Comparative Analysis of the Clustering Quality in Self-Organizing Maps for Human Posture Classification

Abstract

The objective of this article is to develop a methodology for selecting the appropriate number of clusters to group and identify human postures using neural networks with unsupervised self-organizing maps. Although unsupervised clustering algorithms have proven effective in recognizing human postures, many works are limited to testing which data are correctly or incorrectly recognized. They often neglect the task of selecting the appropriate number of groups (where the number of clusters corresponds to the number of output neurons, i.e., the number of postures) using clustering quality assessments. The use of quality scores to determine the number of clusters frees the expert to make subjective decisions about the number of postures, enabling the use of unsupervised learning.
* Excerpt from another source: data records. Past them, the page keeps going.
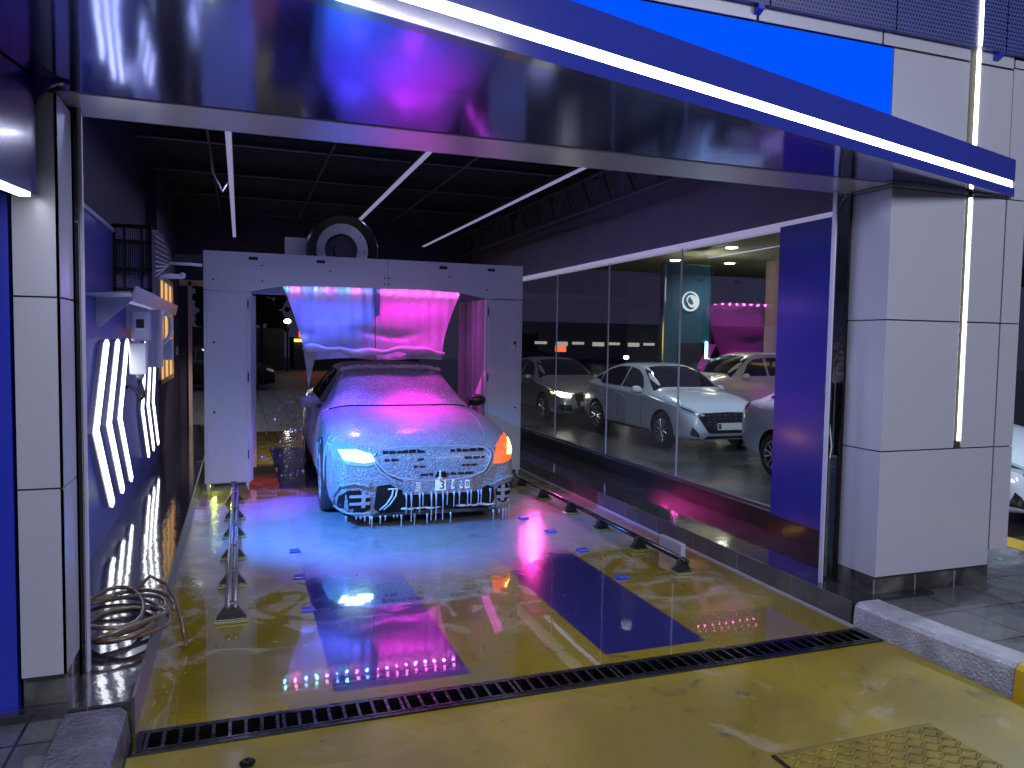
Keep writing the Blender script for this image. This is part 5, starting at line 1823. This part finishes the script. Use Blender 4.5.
bm = B(); box(bm, -8, 2.2, -.05, 0, 1.0, 1.5); box(bm, -8, 2.2, 0, 3, -.1, 2.2); obj('side_wing', bm, M['building'], hb)
for k, (x, y, s, lab) in enumerate(((-1.2, 36, 1.0, 'dark tree silhouette beyond the rear opening at far left'), (0.9, 37, 1.25, 'dark tree silhouette beyond the rear opening'), (1.9, 46, .8, 'small dark tree behind the street lamp'))):
    root = thing('tree', lab, 'tree', (x, y, 0))
    bm = B(); tube(bm, [(0, 0, -.1), (.05, 0, 1.2 * s), (0, 0, 2.4 * s)], [.12, .09, .05], 8); obj('trunk', bm, M['building'], root)
    bm = B()
    for i in range(60):
        a, r_ = random.uniform(0, 6.28), random.uniform(0, .9) * s
        sph(bm, (r_ * math.cos(a), r_ * math.sin(a), 2.0 * s + random.uniform(0, 2.2) * s), .25 * s, 1, 1, .8, 6, 4)
    obj('crown', bm, M['leaf'], root)
# person-high hedge line / parked dark car beyond the gantry gap
saloon('dark car parked outside beyond the rear opening', (1.1, 27.0, -.02), M['car_dark'], 'plain', rz=math.radians(90))
# yellow lit forecourt sign seen at the right edge
bm = B(); box(bm, 16.2, 17.6, 10.9, 11.0, 1.2, 2.6)
yb_ = tag(obj('yellow_board', bm, M['sign_yellow']), 'yellow lit board at the right picture edge', 'board')

# every small fitting becomes a part of its own
ONE_EACH = {'hinge': 'hinge', 'slot': 'slot', 'bolts': 'bolt', 'lock': 'lock', 'foot_bracket': 'foot_bracket', 'guide_bolts': 'bolt',
            'disc_bolts': 'bolt', 'rail_wheel': 'rail_wheel', 'inner_guide': 'inner_guide', 'edge_trim': 'edge_trim', 'red_lines': 'red_line'}
for o in list(bpy.data.objects):
    base = o.name.split('.')[0]
    if o.type != 'MESH' or base not in ONE_EACH: continue
    src = bmesh.new(); src.from_mesh(o.data)
    seen, isles = set(), []
    for v in src.verts:
        if v in seen: continue
        st_, isl = [v], []
        seen.add(v)
        while st_:
            q = st_.pop(); isl.append(q)
            for e in q.link_edges:
                w_ = e.other_vert(q)
                if w_ not in seen: seen.add(w_); st_.append(w_)
        isles.append(isl)
    if len(isles) > 1:
        for isl in isles:
            nb_ = bmesh.new()
            mp = {v: nb_.verts.new(v.co) for v in isl}
            for f in {f for v in isl for f in v.link_faces}: nb_.faces.new([mp[v] for v in f.verts])
            obj(ONE_EACH[base], nb_, list(o.data.materials), o.parent)
        for ch in list(o.children): ch.parent = o.parent
        bpy.data.objects.remove(o)
    src.free()
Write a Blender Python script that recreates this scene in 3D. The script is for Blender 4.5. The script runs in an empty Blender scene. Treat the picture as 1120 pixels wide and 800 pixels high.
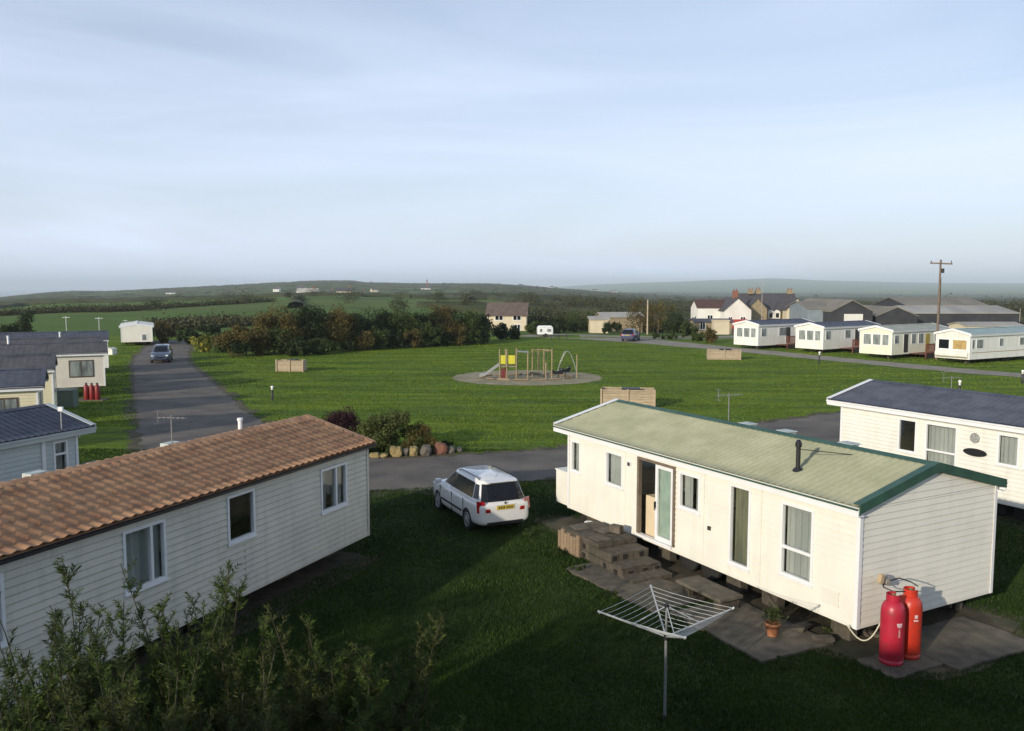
import bpy, bmesh, math, random
import numpy as np
from mathutils import Vector, Matrix, noise

R = math.radians
scn = bpy.context.scene
col = scn.collection
F = 936.0
PITCH = math.atan(86 / 936)
CAM_H = 6.6

# ------------------------------------------------------------------ camera
cam_d = bpy.data.cameras.new('camera')
cam = bpy.data.objects.new('camera', cam_d)
col.objects.link(cam)
cam.location = (0, 0, CAM_H)
cam.rotation_euler = (R(90) - PITCH, 0, 0)
cam_d.sensor_width = 36
cam_d.lens = 36 * F / 1120
cam_d.clip_start = 0.1
cam_d.clip_end = 40000
scn.camera = cam

# ------------------------------------------------------------------ light
SUN_EL, SUN_AZ = 16.0, 219.0          # azimuth clockwise from +Y (towards the sun)
sdir = Vector((math.sin(R(SUN_AZ)) * math.cos(R(SUN_EL)), math.cos(R(SUN_AZ)) * math.cos(R(SUN_EL)), math.sin(R(SUN_EL))))
sl = bpy.data.lights.new('sun', 'SUN')
sl.energy = 3.1
sl.angle = R(0.53)
sl.color = (1.0, 0.89, 0.74)
so = bpy.data.objects.new('sun', sl)
col.objects.link(so)
so.rotation_euler = sdir.to_track_quat('Z', 'Y').to_euler()

w = bpy.data.worlds.new('World')
scn.world = w
w.use_nodes = True
nt = w.node_tree
nt.nodes.clear()
N = nt.nodes.new
L_ = nt.links.new
out = N('ShaderNodeOutputWorld')
bg = N('ShaderNodeBackground')
bg.inputs['Strength'].default_value = 0.10
sky = N('ShaderNodeTexSky')
sky.sky_type = 'NISHITA'
sky.sun_disc = False
sky.sun_elevation = R(SUN_EL)
sky.sun_rotation = R(SUN_AZ)
sky.air_density = 1.0
sky.dust_density = 1.0
sky.ozone_density = 1.6
tc = N('ShaderNodeTexCoord')
mp = N('ShaderNodeMapping')
mp.inputs['Scale'].default_value = (0.9, 2.2, 7.5)
mp.inputs['Rotation'].default_value = (R(4), R(14), R(20))
n1 = N('ShaderNodeTexNoise')
n1.inputs['Scale'].default_value = 1.5
n1.inputs['Detail'].default_value = 9
n1.inputs['Roughness'].default_value = 0.52
n1.inputs['Distortion'].default_value = 0.6
r1 = N('ShaderNodeValToRGB')
r1.color_ramp.elements[0].position = 0.26
r1.color_ramp.elements[1].position = 0.74
r1.color_ramp.elements[0].color = (0.36, 0.36, 0.36, 1)
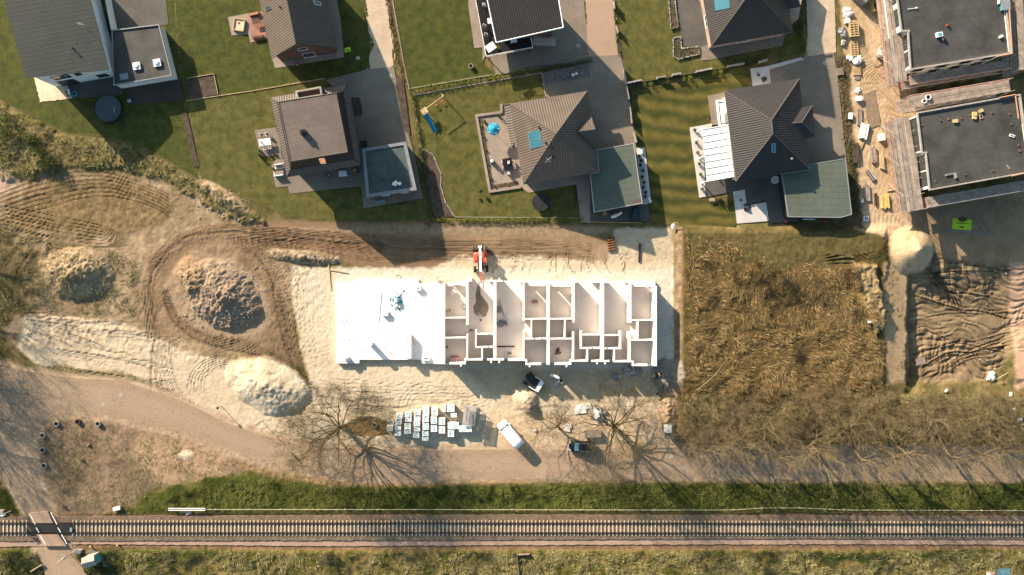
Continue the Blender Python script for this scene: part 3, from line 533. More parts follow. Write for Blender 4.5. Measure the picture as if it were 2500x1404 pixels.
def rough(poly, j, seed):
    if not j: return poly
    rr = random.Random(seed); o = []
    for i in range(len(poly)):
        a = poly[i]; b = poly[(i+1) % len(poly)]; l = math.hypot(b[0]-a[0], b[1]-a[1]); n = max(1, int(l/7))
        for k in range(n): t = k/n; o.append((a[0]+(b[0]-a[0])*t+rr.uniform(-j, j), a[1]+(b[1]-a[1])*t+rr.uniform(-j, j)))
    return o
def road_mesh():   # the asphalt sheet: dusty at its rims where sand is driven onto it
    s_ = sub(ROAD, 6); d = sdist(ROAD, s_)+(N3[s_]-.5)*3; X = GX[s_]; Y = GY[s_]; ny_, nx_ = X.shape
    dust = np.clip((4+(N2[s_]-.45)*26-d)/7, 0, 1)*.9; dust = np.maximum(dust, np.clip((N1[s_]-.60)*7, 0, .45)); a = np.array(K(190, 164, 138), np.float32)*(.90+.2*N1[s_]+.10*(N4[s_]-.5))[..., None]
    lane_ = 1-.07*np.clip(np.sin(d/6.5)*2, 0, 1); a = a*lane_[..., None]; c = a+(COL[s_]*1.02-a)*dust[..., None]; crack = np.clip(1-np.abs(fbm(PX[s_], PY[s_], 1/34., 3, 3)-.5)*90, 0, 1)*.25; c *= (1-crack)[..., None]
    idx = np.arange(nx_*ny_).reshape(ny_, nx_); q = np.stack([idx[:-1, :-1], idx[:-1, 1:], idx[1:, 1:], idx[1:, :-1]], -1).reshape(-1, 4); keep = (d > 0).ravel()[q].all(1); q = q[keep]; u, inv = np.unique(q, return_inverse=True); q = inv.reshape(q.shape)
    co = np.stack([X, Y, np.full(X.shape, .05)], -1).reshape(-1, 3)[u]; me = bpy.data.meshes.new('road'); me.vertices.add(len(co)); me.vertices.foreach_set('co', co.astype(np.float32).ravel()); me.loops.add(q.size); me.loops.foreach_set('vertex_index', q.ravel().astype(np.int32))
    me.polygons.add(len(q)); me.polygons.foreach_set('loop_start', np.arange(0, q.size, 4, dtype=np.int32)); me.update(calc_edges=True); at = me.color_attributes.new('soil', 'FLOAT_COLOR', 'POINT'); cc = c.reshape(-1, 3)[u]
    at.data.foreach_set('color', np.concatenate([cc, np.ones((len(cc), 1))], 1).astype(np.float32).ravel()); me.materials.append(gm); o = bpy.data.objects.new('road', me); link(o); tag(o, kind='structure')
road_mesh()
for i, (nm, mt, z, j, po) in enumerate(SH):
    if nm == 'road': continue
    mb = MB(); mb.prism(pp(rough(po, j, i)), -.10, z+i*.0009); tag(mb.build(nm, M[mt]), kind='structure')
# ---------------------------------------------------------------- buildings
def wall_run(mb, base, z0, tops, mi=0):
    n = len(base)
    for i in range(n):
        a = base[i]; b = base[(i+1) % n]; mb.face([(a[0], a[1], z0), (b[0], b[1], z0), (b[0], b[1], tops[(i+1) % n]), (a[0], a[1], tops[i])], mi)
def window(par, a, b, t, w, z0, z1, frame='whitep', door=False, name=None):
    a = Vector((a[0], a[1])); b = Vector((b[0], b[1])); d = (b-a).normalized(); c = a+(b-a)*t; rz = math.atan2(d.y, d.x)
    f = MB(); fr = .07
    for s_ in (-1, 1): f.box((c.x+d.x*s_*w/2, c.y+d.y*s_*w/2, (z0+z1)/2), (fr, .14, z1-z0+fr), rz)
    f.box((c.x, c.y, z0), (w+fr+.1, .26, fr), rz); f.box((c.x, c.y, z1), (w+fr, .14, fr), rz)
    if w > 1.3 and not door: f.box((c.x, c.y, (z0+z1)/2), (fr, .13, z1-z0-fr), rz)
    o = f.build(name or ('door' if door else 'window'), M[frame], par); g = MB(); g.box((c.x, c.y, (z0+z1)/2), (w-fr, .08, z1-z0-fr), rz); g.build('panel' if door else 'pane', M['glass'], o)
    return o
def eave_mesh(mb, top, dz=.16, mi=0):   # fascia and soffit under a roof outline
    n = len(top)
    for i in range(n):
        a = Vector(top[i]); b = Vector(top[(i+1) % n]); mb.face([a-Vector((0, 0, .01)), b-Vector((0, 0, .01)), b-Vector((0, 0, dz)), a-Vector((0, 0, dz))], mi)
    mb.face([Vector(p)-Vector((0, 0, dz)) for p in top][::-1], mi)
def ridge(par, lines, m='dark', r=.10):
    for a, b in lines: mb = MB(); mb.tube(a, b, r, r, 6); mb.build('ridge_cap', M[m], par)
def flat_roof(name, label, cat, top, z, wallm, feltm, par=None, h0=0.0, fas='zinc', trim=.16, over=.15, part='roof', rim=.12):
    pts = [P(x, y, z) for x, y in top]
    c = sum(pts, Vector((0, 0, 0)))/len(pts); root = par
    if par is None: root = thing(name, label, cat, (c.x, c.y, 0))
    ins = inset(pts, over); w = MB(); wall_run(w, [(p.x, p.y) for p in ins], h0, [z-.12]*len(pts)); w.build('wall', M[wallm], root)
    r = MB(); inn = inset(pts, trim); a0 = (pts[1]-pts[0]).normalized(); b0 = Vector((-a0.y, a0.x, 0))
    r.face([(p.x, p.y, z-rim) for p in inn], 0, [((Vector((p.x, p.y, 0))).dot(a0), Vector((p.x, p.y, 0)).dot(b0)) for p in inn])
    ro = r.build(part, M[feltm], root)
    if ro.data.polygons[0].normal.z < 0: ro.data.flip_normals()
    t = MB(); n = len(pts)
    for i in range(n):
        j = (i+1) % n; a, b, c_, d = pts[i], pts[j], inn[j], inn[i]
        t.face([(a.x, a.y, z), (b.x, b.y, z), (c_.x, c_.y, z), (d.x, d.y, z)]); t.face([(a.x, a.y, z), (b.x, b.y, z), (b.x, b.y, z-.3), (a.x, a.y, z-.3)]); t.face([(d.x, d.y, z), (c_.x, c_.y, z), (c_.x, c_.y, z-rim), (d.x, d.y, z-rim)])
    t.build('roof_trim', M[fas], root)
    return root, ins, pts
def panel_on(par, px4, zf, m, name, frame='zinc'):
    pts = [Vector((*P(x, y, zf(x, y))[:2], zf(x, y))) for x, y in px4]; n = (pts[1]-pts[0]).cross(pts[2]-pts[0]).normalized(); n = n if n.z > 0 else -n
    mb = MB(); q = [p+n*.10 for p in pts]; mb.face(q); o = mb.build(name, M[m], par); f = MB()
    for i in range(4): f.tube(pts[i]+n*.07, pts[(i+1) % 4]+n*.07, .05, .05, 4)
    f.build('frame', M[frame], o); return o
def plane_z(pts3):
    a, b, c = [Vector(p) for p in pts3[:3]]; n = (b-a).cross(c-a)
    def f(px, py):
        z = a.z
        for _ in range(6): q = P(px, py, z); z = a.z-((q.x-a.x)*n.x+(q.y-a.y)*n.y)/n.z
        return z
    return f
def vent(par, px, py, zf, r=.12, h=.4, m='dark', name='vent_pipe'):
    z = zf(px, py) if callable(zf) else zf; p = P(px, py, z); mb = MB(); mb.tube((p.x, p.y, z-.1), (p.x, p.y, z+h), r, r, 8); mb.tube((p.x, p.y, z+h), (p.x, p.y, z+h+.06), r*1.5, r*1.5, 8); mb.build(name, M[m], par)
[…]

Due to high dimensionality and data variability, expert decisions (referred to as data labeling) can be difficult and time-consuming. In our case, there is no manual labeling step. We introduce a new clustering quality score: the discriminant score (DS). We describe the process of selecting the most suitable number of postures using human activity records captured by RGB-D cameras. Comparative studies on the usefulness of popular clustering quality scores—such as the silhouette coefficient, Dunn index, Calinski–Harabasz index, Davies–Bouldin index, and DS—for posture classification tasks are presented, along with graphical illustrations of the results produced by DS. The findings show that DS offers good quality in posture recognition, effectively following postural transitions and similarities.